───── DATASET SECTION

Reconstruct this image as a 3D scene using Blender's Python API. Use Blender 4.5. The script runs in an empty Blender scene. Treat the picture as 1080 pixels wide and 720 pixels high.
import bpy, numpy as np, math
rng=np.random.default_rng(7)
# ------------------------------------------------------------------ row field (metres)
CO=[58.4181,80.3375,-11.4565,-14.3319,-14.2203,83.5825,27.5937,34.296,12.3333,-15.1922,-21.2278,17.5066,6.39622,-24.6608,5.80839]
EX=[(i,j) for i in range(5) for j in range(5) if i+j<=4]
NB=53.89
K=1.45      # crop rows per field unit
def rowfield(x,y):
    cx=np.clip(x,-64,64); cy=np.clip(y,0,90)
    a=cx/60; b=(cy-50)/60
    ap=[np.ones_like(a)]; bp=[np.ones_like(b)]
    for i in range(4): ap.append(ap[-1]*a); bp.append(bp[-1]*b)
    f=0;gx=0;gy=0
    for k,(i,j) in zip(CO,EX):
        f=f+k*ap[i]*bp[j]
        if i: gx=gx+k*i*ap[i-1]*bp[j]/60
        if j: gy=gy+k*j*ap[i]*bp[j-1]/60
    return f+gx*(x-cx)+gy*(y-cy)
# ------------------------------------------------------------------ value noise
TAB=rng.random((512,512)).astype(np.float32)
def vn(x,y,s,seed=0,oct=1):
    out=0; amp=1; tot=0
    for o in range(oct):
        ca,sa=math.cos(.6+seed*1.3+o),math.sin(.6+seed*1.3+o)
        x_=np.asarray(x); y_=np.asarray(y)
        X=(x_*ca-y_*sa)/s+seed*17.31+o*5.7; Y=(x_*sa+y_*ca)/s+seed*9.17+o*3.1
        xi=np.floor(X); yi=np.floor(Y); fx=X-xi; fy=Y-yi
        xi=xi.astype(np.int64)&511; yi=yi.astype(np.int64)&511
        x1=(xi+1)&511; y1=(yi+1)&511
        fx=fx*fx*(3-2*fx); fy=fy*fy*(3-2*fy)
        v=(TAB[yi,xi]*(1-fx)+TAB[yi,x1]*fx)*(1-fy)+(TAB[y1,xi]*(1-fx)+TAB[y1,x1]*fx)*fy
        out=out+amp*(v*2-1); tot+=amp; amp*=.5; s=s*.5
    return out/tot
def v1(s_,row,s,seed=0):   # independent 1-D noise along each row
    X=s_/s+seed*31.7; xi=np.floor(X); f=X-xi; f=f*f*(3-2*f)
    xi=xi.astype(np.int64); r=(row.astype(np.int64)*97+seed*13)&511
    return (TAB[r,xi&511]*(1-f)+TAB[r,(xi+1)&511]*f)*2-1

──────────

### TO BE DONE
Give back the whole listing exactly as it reads.

### FULL RESPONSE
Reconstruct this image as a 3D scene using Blender's Python API. Use Blender 4.5. The script runs in an empty Blender scene. Treat the picture as 1080 pixels wide and 720 pixels high.
import bpy, numpy as np, math
rng=np.random.default_rng(7)
# ------------------------------------------------------------------ row field (metres)
CO=[58.4181,80.3375,-11.4565,-14.3319,-14.2203,83.5825,27.5937,34.296,12.3333,-15.1922,-21.2278,17.5066,6.39622,-24.6608,5.80839]
EX=[(i,j) for i in range(5) for j in range(5) if i+j<=4]
NB=53.89
K=1.45      # crop rows per field unit
def rowfield(x,y):
    cx=np.clip(x,-64,64); cy=np.clip(y,0,90)
    a=cx/60; b=(cy-50)/60
    ap=[np.ones_like(a)]; bp=[np.ones_like(b)]
    for i in range(4): ap.append(ap[-1]*a); bp.append(bp[-1]*b)
    f=0;gx=0;gy=0
    for k,(i,j) in zip(CO,EX):
        f=f+k*ap[i]*bp[j]
        if i: gx=gx+k*i*ap[i-1]*bp[j]/60
        if j: gy=gy+k*j*ap[i]*bp[j-1]/60
    return f+gx*(x-cx)+gy*(y-cy)
# ------------------------------------------------------------------ value noise
TAB=rng.random((512,512)).astype(np.float32)
def vn(x,y,s,seed=0,oct=1):
    out=0; amp=1; tot=0
    for o in range(oct):
        ca,sa=math.cos(.6+seed*1.3+o),math.sin(.6+seed*1.3+o)
        x_=np.asarray(x); y_=np.asarray(y)
        X=(x_*ca-y_*sa)/s+seed*17.31+o*5.7; Y=(x_*sa+y_*ca)/s+seed*9.17+o*3.1
        xi=np.floor(X); yi=np.floor(Y); fx=X-xi; fy=Y-yi
        xi=xi.astype(np.int64)&511; yi=yi.astype(np.int64)&511
        x1=(xi+1)&511; y1=(yi+1)&511
        fx=fx*fx*(3-2*fx); fy=fy*fy*(3-2*fy)
        v=(TAB[yi,xi]*(1-fx)+TAB[yi,x1]*fx)*(1-fy)+(TAB[y1,xi]*(1-fx)+TAB[y1,x1]*fx)*fy
        out=out+amp*(v*2-1); tot+=amp; amp*=.5; s=s*.5
    return out/tot
def v1(s_,row,s,seed=0):   # independent 1-D noise along each row
    X=s_/s+seed*31.7; xi=np.floor(X); f=X-xi; f=f*f*(3-2*f)
    xi=xi.astype(np.int64); r=(row.astype(np.int64)*97+seed*13)&511
    return (TAB[r,xi&511]*(1-f)+TAB[r,(xi+1)&511]*f)*2-1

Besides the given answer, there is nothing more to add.